Ever been to a different country where the language, customs, history, and dress differ from ours? While you were there, did you encounter something that everyone there accepted as appropriate and normal that seemed just plain silly to you … or even offensive? Or were you ever warned by a guide NOT to do or say something that you would have otherwise done without thinking because it was considered offensive in the culture where you were traveling? Psychologists call difficulties adjusting to these changes "culture shock."

Let’s look at things another way: One of the most hated characters in the hit series M*A*S*H was Major Frank Burns, expertly played by Larry Linville. Burns often referred to the Koreans as “foreigners,” only to be reminded by Pierce or Honeycutt that in Korea, the Americans were actually the foreigners. Burns presented a picture of what has come to be known as “the ugly American.” Unfortunately, Linville portrayed his character so well that people came to associate the character’s negative traits with the actor, and his career was forever affected.

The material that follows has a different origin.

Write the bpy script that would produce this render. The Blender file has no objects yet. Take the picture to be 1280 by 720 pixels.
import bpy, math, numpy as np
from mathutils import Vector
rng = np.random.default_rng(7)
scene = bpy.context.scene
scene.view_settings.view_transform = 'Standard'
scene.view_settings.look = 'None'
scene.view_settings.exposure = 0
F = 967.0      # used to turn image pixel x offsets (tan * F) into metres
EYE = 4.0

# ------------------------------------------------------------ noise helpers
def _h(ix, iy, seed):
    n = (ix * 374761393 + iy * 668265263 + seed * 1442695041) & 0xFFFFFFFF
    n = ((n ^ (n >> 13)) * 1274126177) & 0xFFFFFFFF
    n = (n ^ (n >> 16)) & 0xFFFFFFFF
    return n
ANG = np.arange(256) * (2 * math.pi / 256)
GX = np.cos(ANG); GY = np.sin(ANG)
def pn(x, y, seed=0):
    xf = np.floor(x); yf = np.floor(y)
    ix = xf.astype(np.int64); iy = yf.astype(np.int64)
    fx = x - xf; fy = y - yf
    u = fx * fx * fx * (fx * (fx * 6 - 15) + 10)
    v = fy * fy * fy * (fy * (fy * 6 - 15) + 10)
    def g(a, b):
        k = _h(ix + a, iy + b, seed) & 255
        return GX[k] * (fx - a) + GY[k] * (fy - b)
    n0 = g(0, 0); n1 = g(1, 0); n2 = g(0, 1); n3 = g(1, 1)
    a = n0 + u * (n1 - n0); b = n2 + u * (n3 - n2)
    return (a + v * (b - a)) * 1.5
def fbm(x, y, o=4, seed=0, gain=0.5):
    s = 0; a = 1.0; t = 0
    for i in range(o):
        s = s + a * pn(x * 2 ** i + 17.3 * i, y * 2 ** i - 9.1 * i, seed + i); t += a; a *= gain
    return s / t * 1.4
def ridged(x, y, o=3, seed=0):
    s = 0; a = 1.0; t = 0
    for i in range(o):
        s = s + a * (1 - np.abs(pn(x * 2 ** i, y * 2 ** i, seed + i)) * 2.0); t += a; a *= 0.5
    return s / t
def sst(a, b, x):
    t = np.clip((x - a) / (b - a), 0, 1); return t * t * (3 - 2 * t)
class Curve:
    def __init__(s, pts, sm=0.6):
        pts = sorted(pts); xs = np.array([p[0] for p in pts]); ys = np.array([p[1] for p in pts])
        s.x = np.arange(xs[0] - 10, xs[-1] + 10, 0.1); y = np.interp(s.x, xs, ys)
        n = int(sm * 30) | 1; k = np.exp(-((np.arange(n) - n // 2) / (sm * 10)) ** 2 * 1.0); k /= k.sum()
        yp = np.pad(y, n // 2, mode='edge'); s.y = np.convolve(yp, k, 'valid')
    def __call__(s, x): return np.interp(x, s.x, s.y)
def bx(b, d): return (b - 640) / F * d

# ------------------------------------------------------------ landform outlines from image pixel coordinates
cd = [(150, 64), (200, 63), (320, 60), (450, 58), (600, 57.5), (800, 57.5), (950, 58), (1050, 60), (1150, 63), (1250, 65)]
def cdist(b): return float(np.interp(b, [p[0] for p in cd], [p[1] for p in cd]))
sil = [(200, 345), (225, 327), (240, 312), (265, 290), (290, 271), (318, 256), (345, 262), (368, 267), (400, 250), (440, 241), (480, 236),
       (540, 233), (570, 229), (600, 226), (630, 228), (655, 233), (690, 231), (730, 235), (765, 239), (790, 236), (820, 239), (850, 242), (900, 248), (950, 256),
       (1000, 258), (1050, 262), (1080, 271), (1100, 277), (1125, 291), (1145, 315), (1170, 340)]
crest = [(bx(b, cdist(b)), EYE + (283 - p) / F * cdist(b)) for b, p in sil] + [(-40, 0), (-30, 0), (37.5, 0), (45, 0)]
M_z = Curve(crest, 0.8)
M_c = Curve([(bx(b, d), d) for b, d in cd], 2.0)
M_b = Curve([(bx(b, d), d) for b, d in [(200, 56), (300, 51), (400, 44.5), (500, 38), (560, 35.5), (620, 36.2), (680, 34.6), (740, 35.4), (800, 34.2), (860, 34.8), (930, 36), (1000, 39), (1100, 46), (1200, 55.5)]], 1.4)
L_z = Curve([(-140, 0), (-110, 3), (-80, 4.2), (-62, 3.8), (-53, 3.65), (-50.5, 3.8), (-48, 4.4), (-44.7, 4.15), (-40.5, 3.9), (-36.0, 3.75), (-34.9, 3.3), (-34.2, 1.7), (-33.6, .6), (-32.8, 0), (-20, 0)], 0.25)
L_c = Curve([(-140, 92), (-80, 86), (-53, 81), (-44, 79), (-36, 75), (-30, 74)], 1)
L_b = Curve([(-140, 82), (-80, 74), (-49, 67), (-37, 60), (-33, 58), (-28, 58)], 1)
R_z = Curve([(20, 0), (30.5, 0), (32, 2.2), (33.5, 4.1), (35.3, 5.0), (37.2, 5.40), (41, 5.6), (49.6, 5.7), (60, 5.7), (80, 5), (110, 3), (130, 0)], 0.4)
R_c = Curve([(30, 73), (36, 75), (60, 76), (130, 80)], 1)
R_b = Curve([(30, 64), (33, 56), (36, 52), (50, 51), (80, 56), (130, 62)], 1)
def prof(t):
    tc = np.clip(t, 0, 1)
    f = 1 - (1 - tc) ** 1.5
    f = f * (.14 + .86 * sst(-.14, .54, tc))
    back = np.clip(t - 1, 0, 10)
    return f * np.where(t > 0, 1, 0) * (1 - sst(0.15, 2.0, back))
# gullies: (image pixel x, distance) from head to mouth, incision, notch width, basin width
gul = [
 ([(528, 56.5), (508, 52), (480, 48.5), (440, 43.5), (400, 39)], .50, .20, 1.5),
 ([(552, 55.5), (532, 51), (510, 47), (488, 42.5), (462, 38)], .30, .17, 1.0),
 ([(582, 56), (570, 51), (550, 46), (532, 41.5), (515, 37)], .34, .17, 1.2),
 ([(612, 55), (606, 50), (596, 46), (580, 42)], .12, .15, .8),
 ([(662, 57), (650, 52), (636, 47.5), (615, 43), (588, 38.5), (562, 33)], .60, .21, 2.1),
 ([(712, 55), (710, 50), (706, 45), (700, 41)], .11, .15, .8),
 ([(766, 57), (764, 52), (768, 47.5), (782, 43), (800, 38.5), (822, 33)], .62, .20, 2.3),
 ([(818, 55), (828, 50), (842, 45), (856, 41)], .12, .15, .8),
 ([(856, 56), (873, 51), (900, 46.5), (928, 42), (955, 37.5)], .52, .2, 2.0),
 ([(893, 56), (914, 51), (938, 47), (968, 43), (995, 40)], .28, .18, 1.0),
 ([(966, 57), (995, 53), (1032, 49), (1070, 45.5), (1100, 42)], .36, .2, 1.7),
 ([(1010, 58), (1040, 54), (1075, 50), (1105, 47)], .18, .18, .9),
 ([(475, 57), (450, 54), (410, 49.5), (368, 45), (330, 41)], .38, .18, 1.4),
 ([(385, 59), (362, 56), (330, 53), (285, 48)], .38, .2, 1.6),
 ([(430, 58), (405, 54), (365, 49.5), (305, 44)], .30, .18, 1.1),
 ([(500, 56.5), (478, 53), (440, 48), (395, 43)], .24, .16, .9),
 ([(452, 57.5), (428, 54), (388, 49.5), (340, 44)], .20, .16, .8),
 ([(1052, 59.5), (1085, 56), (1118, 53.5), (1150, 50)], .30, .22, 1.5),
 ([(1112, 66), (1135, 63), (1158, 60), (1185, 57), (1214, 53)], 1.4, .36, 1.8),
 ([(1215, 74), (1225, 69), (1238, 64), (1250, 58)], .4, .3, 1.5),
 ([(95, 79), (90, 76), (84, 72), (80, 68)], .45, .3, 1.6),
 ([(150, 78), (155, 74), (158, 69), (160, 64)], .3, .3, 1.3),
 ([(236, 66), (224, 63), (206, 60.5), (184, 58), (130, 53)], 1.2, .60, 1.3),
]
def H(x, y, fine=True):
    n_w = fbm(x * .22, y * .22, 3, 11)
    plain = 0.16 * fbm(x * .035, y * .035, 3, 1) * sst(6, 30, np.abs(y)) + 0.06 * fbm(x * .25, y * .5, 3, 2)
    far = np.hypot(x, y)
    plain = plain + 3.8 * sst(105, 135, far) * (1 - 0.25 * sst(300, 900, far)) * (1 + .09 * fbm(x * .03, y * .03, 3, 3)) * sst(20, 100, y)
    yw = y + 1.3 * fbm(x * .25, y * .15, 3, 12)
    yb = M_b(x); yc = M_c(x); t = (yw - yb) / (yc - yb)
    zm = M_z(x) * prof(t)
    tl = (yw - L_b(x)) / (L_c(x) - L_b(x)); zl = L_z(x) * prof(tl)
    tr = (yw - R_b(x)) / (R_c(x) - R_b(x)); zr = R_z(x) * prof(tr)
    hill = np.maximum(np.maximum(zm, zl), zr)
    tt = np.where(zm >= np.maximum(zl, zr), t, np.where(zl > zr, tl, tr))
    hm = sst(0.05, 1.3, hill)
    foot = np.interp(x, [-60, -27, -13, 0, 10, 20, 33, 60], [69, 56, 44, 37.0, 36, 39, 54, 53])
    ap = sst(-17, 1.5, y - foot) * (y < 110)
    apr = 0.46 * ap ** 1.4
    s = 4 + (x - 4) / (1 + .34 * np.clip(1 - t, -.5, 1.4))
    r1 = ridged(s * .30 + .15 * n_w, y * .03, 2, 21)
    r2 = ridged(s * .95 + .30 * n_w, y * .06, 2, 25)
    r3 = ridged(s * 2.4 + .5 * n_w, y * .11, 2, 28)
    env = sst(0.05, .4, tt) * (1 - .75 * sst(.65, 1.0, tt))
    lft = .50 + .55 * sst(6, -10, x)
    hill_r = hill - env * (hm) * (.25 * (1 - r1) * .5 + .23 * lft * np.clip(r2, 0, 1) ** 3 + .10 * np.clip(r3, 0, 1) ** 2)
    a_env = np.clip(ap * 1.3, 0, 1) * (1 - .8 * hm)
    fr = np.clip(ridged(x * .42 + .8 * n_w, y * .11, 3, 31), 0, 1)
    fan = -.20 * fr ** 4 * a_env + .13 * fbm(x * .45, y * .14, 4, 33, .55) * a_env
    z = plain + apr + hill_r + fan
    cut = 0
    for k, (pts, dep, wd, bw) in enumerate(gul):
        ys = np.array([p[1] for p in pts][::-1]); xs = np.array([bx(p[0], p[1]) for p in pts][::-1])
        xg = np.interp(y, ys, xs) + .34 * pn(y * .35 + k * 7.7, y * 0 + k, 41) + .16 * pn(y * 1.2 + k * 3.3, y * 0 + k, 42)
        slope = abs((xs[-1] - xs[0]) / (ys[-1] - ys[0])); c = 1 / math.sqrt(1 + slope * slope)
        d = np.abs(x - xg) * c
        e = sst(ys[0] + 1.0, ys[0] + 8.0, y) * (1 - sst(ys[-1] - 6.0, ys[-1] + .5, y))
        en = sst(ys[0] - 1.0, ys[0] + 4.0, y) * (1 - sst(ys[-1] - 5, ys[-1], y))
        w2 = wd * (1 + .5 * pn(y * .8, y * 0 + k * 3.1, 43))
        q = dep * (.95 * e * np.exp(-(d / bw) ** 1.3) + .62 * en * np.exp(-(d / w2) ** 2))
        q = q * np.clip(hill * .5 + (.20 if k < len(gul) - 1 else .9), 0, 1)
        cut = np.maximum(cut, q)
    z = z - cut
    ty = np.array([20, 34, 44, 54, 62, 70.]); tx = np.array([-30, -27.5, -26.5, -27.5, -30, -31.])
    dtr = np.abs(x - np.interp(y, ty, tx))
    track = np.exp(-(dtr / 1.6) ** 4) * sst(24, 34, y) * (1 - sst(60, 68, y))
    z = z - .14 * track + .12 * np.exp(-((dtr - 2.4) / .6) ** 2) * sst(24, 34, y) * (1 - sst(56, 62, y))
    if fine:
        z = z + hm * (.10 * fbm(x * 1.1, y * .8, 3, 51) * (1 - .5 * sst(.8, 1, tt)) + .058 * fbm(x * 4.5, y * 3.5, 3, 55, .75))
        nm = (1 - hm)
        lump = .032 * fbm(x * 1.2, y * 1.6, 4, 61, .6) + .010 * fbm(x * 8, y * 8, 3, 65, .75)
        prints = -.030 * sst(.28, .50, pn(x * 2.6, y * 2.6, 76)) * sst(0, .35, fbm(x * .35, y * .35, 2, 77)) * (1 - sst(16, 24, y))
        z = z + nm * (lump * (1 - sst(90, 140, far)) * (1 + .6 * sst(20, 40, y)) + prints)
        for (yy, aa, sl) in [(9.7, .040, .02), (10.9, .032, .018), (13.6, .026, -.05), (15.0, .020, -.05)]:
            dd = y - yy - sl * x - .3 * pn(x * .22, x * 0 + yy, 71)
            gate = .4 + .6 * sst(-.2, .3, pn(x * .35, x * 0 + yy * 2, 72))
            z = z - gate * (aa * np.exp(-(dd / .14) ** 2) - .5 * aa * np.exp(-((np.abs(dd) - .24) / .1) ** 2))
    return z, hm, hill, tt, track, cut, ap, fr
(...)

Another picture: When a certain German girl came here to study at our local college and we “adopted” her into our family, it opened the door to a number of fascinating conversations about cultural differences. Knowing how we imitate speech patterns and mannerisms from other countries, I asked her how Germans imitate Americans. Her answer: talk really loud pretending to have chewing gum in your mouth. That’s the way they see us: rude, loud, uncouth, impolite, and inarticulate.

One of the books my pastor mentioned this past Sunday morning is a book called unChristian: What a New Generation Thinks About Christianity … and Why It Matters. It is a difficult read because it exposes us who live in what Andy Stanley calls “Churchworld” to how people who are not in the church see us. It’s not a pretty picture, but it is something we need to know. We are trying to share the good news of Jesus Christ with people who see us as Frank Burns Christians. They will not listen to us until we move through the negative perceptions.

The world around us is changing; and anyone my age or older is now a foreigner. We must work to make sure we represent Christ better than Frank Burns represented Americans.

That’s enough to think about for now.